Mediatani – Institusi Pemerhati kelautan Destructife Fishing Watch (DFW) memperingatkan akan pentingnya untuk membuat suatu kebijakan agar dapat memperkuat pendataan yang bersifat akurat dan transparan terkait hasil tangkapan ikan pada skala kecil.
Koordinator Nasional DFW Indonesia, Moh. Abdi Suhufan menerangkan, terkait dengan hasil tangkapan ikan skala kecil, masalah yang dihadapi Indonesia yaitu minimnya pendataan dari hasil tangkapan tersebut, terutama pada kapal dengan ukuran di bawah 10 GT (gross tonnage).
Menurutnya, permasalahan tersebut memberikan dampak pada kurangnya transparansi dalam pengelolaan perikanan.
Selain itu, ia juga mengatakan, aktivitas penangkapan ikan atau perikanan pada skala kecil sering kali dianggap remeh. Padahal menurutnya, perikanan skala kecil memberikan kontibusi dan ekonomi yang cukup signifikan, utamanya berkaitan dengan ketahanan pangan dan pengentasan kemiskinan.

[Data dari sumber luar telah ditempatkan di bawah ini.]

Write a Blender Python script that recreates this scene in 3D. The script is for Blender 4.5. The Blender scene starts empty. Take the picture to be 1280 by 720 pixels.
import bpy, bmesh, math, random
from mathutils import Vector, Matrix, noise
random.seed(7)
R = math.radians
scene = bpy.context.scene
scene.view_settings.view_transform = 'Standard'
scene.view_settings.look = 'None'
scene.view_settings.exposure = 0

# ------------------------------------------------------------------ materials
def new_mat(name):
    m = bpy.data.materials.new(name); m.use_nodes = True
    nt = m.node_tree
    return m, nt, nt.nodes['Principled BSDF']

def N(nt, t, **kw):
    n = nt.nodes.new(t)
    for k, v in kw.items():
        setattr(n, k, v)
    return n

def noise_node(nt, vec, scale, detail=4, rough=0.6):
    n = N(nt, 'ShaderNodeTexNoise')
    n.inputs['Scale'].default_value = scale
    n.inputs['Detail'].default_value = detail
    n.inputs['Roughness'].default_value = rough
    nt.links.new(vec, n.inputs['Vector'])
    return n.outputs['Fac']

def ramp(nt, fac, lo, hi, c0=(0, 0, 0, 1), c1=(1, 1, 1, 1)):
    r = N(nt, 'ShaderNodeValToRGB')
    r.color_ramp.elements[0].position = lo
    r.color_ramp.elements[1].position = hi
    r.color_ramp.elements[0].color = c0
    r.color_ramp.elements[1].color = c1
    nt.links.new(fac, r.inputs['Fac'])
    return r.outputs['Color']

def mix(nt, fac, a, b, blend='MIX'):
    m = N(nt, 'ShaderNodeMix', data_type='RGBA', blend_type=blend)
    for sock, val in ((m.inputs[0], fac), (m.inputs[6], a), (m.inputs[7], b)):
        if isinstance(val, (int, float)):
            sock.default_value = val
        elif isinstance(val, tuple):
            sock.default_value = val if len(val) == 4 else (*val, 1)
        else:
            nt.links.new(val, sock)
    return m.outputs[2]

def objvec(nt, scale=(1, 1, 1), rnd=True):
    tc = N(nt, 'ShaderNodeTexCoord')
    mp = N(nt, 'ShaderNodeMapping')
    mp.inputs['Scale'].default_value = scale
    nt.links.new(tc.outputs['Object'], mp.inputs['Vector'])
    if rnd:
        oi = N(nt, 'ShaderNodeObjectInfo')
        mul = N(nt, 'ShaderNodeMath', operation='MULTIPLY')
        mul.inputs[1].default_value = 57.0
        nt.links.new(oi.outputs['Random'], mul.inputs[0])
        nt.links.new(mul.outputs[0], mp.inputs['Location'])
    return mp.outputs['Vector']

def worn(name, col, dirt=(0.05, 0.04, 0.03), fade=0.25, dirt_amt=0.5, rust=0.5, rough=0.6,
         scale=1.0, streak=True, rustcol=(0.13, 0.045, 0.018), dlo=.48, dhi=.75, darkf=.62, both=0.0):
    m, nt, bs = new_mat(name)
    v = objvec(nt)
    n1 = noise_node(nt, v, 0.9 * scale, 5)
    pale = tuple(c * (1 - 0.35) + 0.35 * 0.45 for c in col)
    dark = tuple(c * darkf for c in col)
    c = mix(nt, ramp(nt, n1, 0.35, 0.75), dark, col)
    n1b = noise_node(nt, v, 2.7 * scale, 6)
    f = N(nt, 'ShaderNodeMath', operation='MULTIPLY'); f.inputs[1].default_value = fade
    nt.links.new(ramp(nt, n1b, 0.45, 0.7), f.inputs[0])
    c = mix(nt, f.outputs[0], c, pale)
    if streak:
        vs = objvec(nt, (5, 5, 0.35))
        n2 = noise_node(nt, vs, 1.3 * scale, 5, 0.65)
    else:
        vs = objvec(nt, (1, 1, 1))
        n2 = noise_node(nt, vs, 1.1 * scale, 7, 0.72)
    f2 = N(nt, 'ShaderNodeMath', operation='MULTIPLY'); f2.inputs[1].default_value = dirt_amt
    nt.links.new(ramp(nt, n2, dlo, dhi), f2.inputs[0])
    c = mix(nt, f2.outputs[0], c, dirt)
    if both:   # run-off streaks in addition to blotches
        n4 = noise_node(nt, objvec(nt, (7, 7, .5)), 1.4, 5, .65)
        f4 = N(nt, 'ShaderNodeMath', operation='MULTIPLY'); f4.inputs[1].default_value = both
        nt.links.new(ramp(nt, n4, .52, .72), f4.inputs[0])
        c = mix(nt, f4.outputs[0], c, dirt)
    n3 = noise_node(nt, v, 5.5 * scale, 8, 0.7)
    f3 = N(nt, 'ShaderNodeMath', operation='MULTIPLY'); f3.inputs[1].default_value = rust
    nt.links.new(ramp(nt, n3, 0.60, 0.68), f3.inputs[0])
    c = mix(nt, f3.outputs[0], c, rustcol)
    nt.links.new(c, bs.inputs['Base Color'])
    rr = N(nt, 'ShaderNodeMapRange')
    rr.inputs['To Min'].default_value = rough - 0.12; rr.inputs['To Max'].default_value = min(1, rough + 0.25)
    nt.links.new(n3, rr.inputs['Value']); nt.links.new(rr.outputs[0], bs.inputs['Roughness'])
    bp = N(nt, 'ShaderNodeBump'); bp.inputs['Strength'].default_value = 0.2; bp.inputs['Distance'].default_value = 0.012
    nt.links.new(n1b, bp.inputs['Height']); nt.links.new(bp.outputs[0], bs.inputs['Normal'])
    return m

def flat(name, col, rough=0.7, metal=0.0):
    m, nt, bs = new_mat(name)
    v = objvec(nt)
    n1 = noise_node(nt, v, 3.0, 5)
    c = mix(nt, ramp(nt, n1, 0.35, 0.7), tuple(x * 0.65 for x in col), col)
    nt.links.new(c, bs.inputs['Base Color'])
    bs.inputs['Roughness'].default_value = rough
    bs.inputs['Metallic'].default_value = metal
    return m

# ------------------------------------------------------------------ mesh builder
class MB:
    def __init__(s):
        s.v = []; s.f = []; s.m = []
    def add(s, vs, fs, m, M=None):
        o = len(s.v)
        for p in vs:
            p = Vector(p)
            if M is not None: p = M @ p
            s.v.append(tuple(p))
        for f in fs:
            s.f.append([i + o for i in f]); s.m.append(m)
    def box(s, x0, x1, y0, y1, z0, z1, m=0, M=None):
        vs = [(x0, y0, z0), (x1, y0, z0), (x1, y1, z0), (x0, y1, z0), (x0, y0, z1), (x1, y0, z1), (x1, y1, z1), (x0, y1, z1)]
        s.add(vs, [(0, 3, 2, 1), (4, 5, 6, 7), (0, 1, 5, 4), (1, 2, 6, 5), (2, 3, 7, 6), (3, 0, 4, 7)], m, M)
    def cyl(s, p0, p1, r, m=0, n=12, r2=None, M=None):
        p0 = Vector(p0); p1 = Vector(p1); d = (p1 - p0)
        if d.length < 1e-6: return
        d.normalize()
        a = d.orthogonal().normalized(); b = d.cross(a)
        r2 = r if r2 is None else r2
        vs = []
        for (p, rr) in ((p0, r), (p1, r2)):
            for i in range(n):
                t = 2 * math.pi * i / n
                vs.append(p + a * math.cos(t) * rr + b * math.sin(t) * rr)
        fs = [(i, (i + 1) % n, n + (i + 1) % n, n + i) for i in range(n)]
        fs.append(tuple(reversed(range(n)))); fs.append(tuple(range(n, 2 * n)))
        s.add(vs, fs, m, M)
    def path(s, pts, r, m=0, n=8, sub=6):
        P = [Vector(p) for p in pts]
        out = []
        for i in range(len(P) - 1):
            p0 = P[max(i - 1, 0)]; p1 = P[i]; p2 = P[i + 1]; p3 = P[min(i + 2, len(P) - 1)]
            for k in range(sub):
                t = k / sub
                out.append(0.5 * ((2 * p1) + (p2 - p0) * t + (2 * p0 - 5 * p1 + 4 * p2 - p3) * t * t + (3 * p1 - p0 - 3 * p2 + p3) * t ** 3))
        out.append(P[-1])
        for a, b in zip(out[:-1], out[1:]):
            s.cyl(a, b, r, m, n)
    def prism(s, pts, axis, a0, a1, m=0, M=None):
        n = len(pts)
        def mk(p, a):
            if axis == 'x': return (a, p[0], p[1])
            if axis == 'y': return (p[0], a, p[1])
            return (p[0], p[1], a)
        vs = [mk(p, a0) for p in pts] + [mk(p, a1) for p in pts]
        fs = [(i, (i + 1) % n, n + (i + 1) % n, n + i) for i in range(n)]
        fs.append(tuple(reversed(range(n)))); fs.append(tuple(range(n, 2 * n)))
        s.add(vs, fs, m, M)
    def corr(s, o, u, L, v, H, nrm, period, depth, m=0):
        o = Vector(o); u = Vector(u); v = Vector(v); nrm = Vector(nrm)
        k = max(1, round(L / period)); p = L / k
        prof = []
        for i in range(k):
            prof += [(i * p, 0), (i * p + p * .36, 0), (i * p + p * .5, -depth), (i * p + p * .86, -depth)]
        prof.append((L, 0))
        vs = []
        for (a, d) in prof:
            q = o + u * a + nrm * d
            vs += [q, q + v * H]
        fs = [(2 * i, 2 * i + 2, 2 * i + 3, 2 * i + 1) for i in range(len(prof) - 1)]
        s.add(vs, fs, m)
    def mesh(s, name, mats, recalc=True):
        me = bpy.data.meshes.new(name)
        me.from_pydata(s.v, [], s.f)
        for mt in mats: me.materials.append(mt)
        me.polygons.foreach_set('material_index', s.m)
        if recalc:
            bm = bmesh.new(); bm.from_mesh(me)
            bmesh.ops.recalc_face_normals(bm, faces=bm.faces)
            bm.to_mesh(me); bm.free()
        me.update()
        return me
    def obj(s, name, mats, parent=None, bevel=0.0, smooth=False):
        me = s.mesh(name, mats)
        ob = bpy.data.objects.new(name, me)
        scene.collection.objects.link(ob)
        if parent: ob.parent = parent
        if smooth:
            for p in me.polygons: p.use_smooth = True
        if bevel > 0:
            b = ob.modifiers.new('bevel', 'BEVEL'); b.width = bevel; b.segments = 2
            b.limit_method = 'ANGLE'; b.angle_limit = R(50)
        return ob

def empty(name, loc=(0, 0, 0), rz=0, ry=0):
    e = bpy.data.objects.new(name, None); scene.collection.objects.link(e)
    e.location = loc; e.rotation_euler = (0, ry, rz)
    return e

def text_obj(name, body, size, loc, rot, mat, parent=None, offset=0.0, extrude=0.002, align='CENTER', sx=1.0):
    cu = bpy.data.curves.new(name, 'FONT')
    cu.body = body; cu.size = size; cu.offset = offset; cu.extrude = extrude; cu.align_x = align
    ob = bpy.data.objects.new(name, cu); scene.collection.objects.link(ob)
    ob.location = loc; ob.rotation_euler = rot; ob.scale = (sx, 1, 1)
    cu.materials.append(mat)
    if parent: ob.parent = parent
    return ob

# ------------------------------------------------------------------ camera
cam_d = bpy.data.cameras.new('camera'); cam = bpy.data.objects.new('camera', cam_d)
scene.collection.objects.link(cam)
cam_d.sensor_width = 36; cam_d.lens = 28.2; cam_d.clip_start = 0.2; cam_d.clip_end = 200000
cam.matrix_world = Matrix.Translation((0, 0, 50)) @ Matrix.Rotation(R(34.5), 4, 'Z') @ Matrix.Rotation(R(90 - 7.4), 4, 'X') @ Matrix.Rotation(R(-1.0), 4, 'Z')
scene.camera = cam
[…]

Menurut Abdi, stigma tetang para pelaku perikanan sklala kecil selama ini sering dianggap sebagai kelompok masyarakat yang tergolong miskin dengan pendapatan yang rendah.

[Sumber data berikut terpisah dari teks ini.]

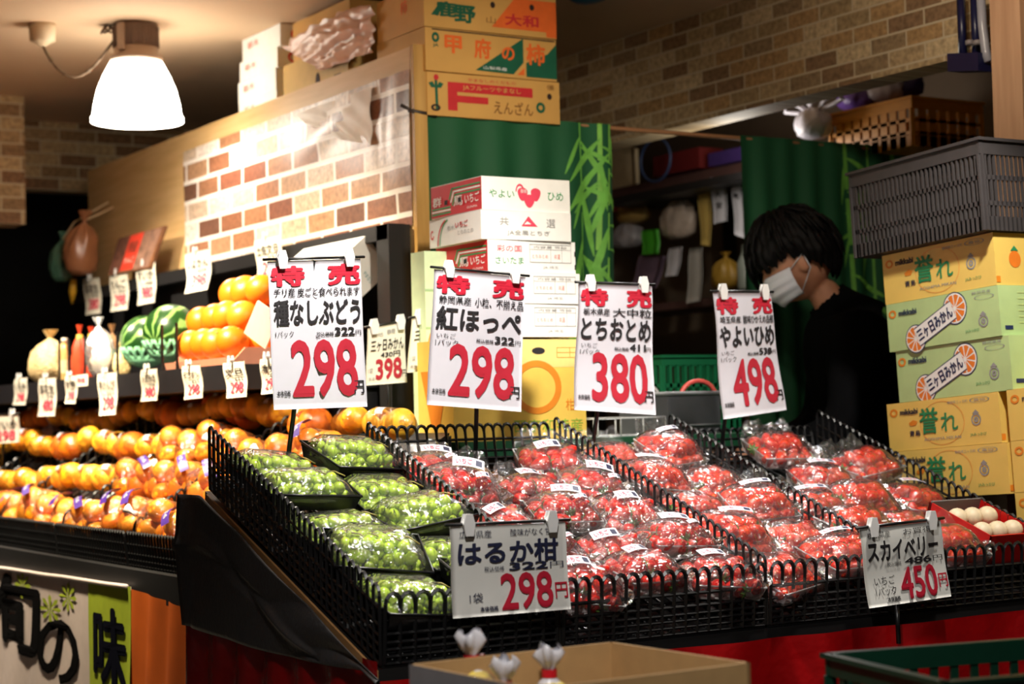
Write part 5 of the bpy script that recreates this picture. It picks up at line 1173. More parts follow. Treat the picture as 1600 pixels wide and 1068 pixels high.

Ia mengatakan, permasalahan tata kelola perikanan tidak hanya disebabkan oleh adanya aktivitas unreported fishing, tetapi juga karena tingginya tingkat kerentanan terhadap pelaku perikanan pada skala kecil.

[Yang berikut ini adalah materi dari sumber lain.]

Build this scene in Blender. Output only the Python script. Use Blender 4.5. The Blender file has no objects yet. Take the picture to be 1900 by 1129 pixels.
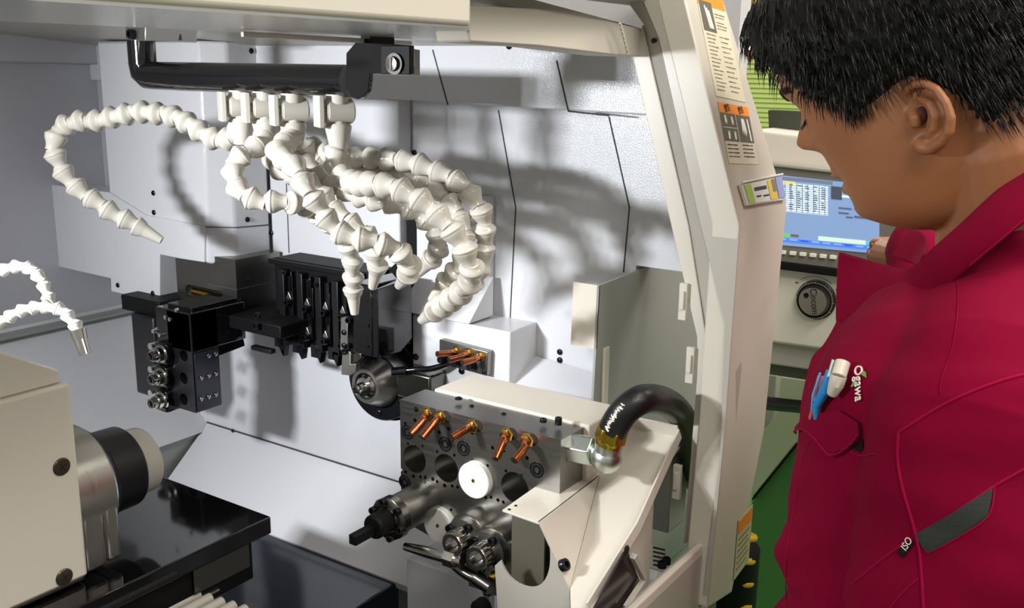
import bpy, bmesh, math, random
from mathutils import Vector, Matrix, Quaternion
from math import sin, cos, tan, pi, radians, sqrt, atan2
random.seed(7)
S = bpy.context.scene
COL = S.collection
# ---------------------------------------------------------------- camera
FPX = 1850.0
CAM = Vector((0, 0, 1.5))
_y, _p, _r = radians(34), radians(13.4), radians(.8)
_fh = Vector((cos(_y), sin(_y), 0)); _rh = Vector((sin(_y), -cos(_y), 0)); _z = Vector((0, 0, 1))
FW = _fh*cos(_p) - _z*sin(_p); _up = _fh*sin(_p) + _z*cos(_p)
RC = _rh*cos(_r) + _up*sin(_r); UC = _up*cos(_r) - _rh*sin(_r)
cd = bpy.data.cameras.new('camera'); cam = bpy.data.objects.new('camera', cd); COL.objects.link(cam)
cam.matrix_world = Matrix(((RC.x, UC.x, -FW.x, CAM.x), (RC.y, UC.y, -FW.y, CAM.y), (RC.z, UC.z, -FW.z, CAM.z), (0, 0, 0, 1)))
cd.sensor_width = 36; cd.sensor_fit = 'HORIZONTAL'; cd.lens = FPX/1900*36; cd.clip_start = .02; cd.clip_end = 100
S.camera = cam
# ---------------------------------------------------------------- light
S.view_settings.view_transform = 'Standard'; S.view_settings.look = 'None'
S.view_settings.gamma = 1; S.view_settings.exposure = 0.0; S.view_settings.use_curve_mapping = False
W = bpy.data.worlds.new('world'); S.world = W; W.use_nodes = True
W.node_tree.nodes['Background'].inputs[0].default_value = (1, .97, .93, 1)
W.node_tree.nodes['Background'].inputs[1].default_value = .36
def area(name, loc, tgt, sx, sy, power, colr=(1, 1, 1), spread=180):
    l = bpy.data.lights.new(name, 'AREA'); l.shape = 'RECTANGLE'; l.size = sx; l.size_y = sy
    l.energy = power; l.color = colr; l.spread = radians(spread)
    o = bpy.data.objects.new(name, l); COL.objects.link(o); o.location = loc
    o.rotation_euler = (Vector(tgt)-Vector(loc)).to_track_quat('-Z', 'Y').to_euler()
    return o
area('machine_lamp', (-.06, .97, 1.525), (1.10, .75, 1.05), .15, .045, 7.4, (.93, .96, 1.0), 100)
area('shop_lamp', (.75, -2.3, 2.7), (.6, .5, 1.2), 1.2, .3, 15, (1, .95, .87))
area('shop_lamp', (-.3, -.9, 2.8), (1.4, .4, 1.1), 1.2, .3, 24, (1, .95, .87))  # added to brighten the console and the door edge
area('shop_lamp', (.95, -.45, 2.75), (1.3, .2, 1.0), 1.2, .3, 20, (1, .95, .87))
area('shop_lamp', (2.6, -.6, 3.1), (2.2, .4, 1.0), 1.2, .3, 42, (1, .95, .86))
area('shop_lamp', (3.6, 2.6, 3.2), (3.6, 1.5, 0), 1.2, .3, 60, (1, .95, .86))
# ---------------------------------------------------------------- helpers
def V(*a): return Vector(a[0]) if len(a) == 1 else Vector(a)
def ray(px, py): return FW + (px-950)/FPX*RC - (py-564)/FPX*UC
def X(px, py, v): d = ray(px, py); return CAM + d*(v/d.x)
def Y(px, py, v): d = ray(px, py); return CAM + d*(v/d.y)
def Z(px, py, v): d = ray(px, py); return CAM + d*((v-1.5)/d.z)
def KD(px, py, k): return CAM + ray(px, py)*k
def kx(px, py, v): return v/ray(px, py).x
def lin(c):
    c = c/255.0
    return c/12.92 if c <= .04045 else ((c+.055)/1.055)**2.4
def rgb(r, g, b): return (lin(r), lin(g), lin(b), 1)
MATS = {}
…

“Pemerintah perlu segera untuk melakukan perbaikan tata kelola perikanan skala kecil, bukan saja karena keterkaitan dengan kegiatan unreported tapi juga tingginya tingkat kerentanan mereka,” katanya.
Padahal, seperti yang dikemukakkan oleh Koordinator, memperbaiki tata kelola perikanan di skala kecil akan bermanfaat bukan saja pada sektor pertanian, tetapi juga berimplikasi pada sektor ekonomi dan sosial lainnnya seperti infrastruktur pedesaan, pendidikan, kesehatan dan teknologi informasi.
Berdasarkan dari hasil penelitian yang dilakukan di WPP 718 oleh DFW, tingkat unrepoted fishing atau penangkapan ikan yang tidak dilaporan oleh perikanan skala kecil yang didapati cukup signifikan.
“Penangkapan ikan yang tidak dilaporkan oleh perikanan skala kecil di WPP 718 mencapai 29,39 persen,” ungkap Koordinator Nasional DFW Indonesia tesebut.
Untuk menghitung nilai kerugian IUU fishing, terutama oleh kegiatan Unreported, dilakukan dengan mengadakan survei di dua kabupaten, yaitu di kabupaten Aru, Maluku dan Kabupaten Marauke, Papua. Survei ini diprioritaskan pada perikanan skala kecil dengan kapal yang berukuran di bawah 10 GT
Disebutkan, penangkapan ikan skala kecil yang tidak dilaporkan, merupakan akumulasi dari hasil tangkapan para nelayan kecil yang tidak dicatat karena dijual di pasar lokal, digunakan untuk konsumsi pribadi, bahkan dibuang.
“Karakteristik, ketersediaan infrastruktur, dan kelembagaan perikanan pada tingkat lokal menyebabkan terbatasnya pendataan atau pengungkapan informasi dari aktivitas perikanan skala kecil,” ungkap Abdi.
Ia juga menerangkan, banyaknya pelabuhan tangkapan yang beroperasi di WPP 718 yang menjadi salah satu penyebab dari terjadinya praktek unreported.
Ia mengatakan, terdapat 13 pelabuhan dan titik labuh di kedua kabupaten tersebut dimana tidak ada tenaga pencatat dan pengawas yang bertugas secara rutin.